2024 in Review: Supply Chain Challenges and the Data That Defined Them
As we conclude a year marked by unprecedented challenges and opportunities, we wanted to reflect on the key trends and events that shaped global supply chains in 2024. We also thought it important to provide insights into how these developments will set the stage for a potentially more turbulent 2025. With technology driving innovation and resilience, businesses must adapt quickly to stay competitive.
Technology continues to dominate conversations across industries, with supply chain operations particularly benefiting from advancements. According to CapGemini, 68% of supply chain organizations have integrated AI to enhance traceability and visibility, resulting in a 22% boost in operational efficiency. These shifts demonstrate that investing in advanced tools such as AI, SaaS platforms, and ERP upgrades isn’t optional—it’s essential. Businesses that hesitate risk falling behind their forward-thinking competitors.

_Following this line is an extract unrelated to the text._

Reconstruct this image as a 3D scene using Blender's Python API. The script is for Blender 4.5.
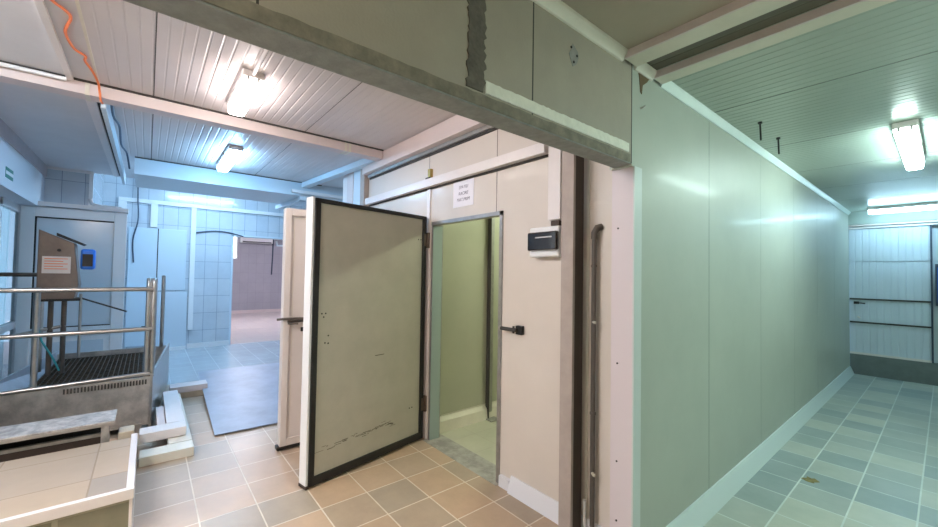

This article bridges the lessons of 2024 with actionable strategies for navigating the complexities of 2025.
The Challenges That Shook Supply Chains
Geopolitical Tensions:
Traditionally, supply chain analyses rarely focused on geopolitics as a critical factor. However, 2024 has underscored the profound and far-reaching impacts of political shifts on global trade as 50% of the population voted representing 64 nations and the EU. As Koh Ewe aptly noted in Time Magazine, "2024 is not just an election year. It’s perhaps the election year." The implications of political transformations, particularly in the United States, extend far beyond borders, influencing labor markets, energy supplies, raw material availability, and global economic stability.
The U.S. Election and Its Ripple Effects
The incoming U.S. administration has signaled a potential resurgence of tariffs and protectionist policies. Such measures, reminiscent of the previous Trump presidency, could disrupt established trade flows. Notably, during Trump’s earlier term, Mexico emerged as the United States' top trading partner, displacing Canada and China. This shift illustrated how geopolitical changes can swiftly alter supply chain dynamics.
Looking ahead, we anticipate similar turbulence as Canada and the European Union explore deeper trade partnerships to mitigate their reliance on the U.S. market. Near-shoring and friend-shoring are expected to gain momentum, emphasizing regional cooperation among countries with aligned values. While these strategies bolster resilience and security, they also come with downsides: higher costs, reduced product variety, and potentially slower innovation due to smaller market sizes.
Regional and Global Implications
Geopolitical tensions directly affect the movement of goods and people across the globe. Key challenges include:
● Maritime Risks: Increased piracy and unsafe trade routes are pushing shipping companies to reroute, adding time and costs.
● Tariff Hoarding: Anticipation of future tariffs drives organizations to stockpile components, disrupting inventory management.
● Conflict Zones: Ongoing wars in Israel/Gaza and Russia/Ukraine, along with instability in the Middle East, render some trade routes untenable, forcing businesses to identify alternatives.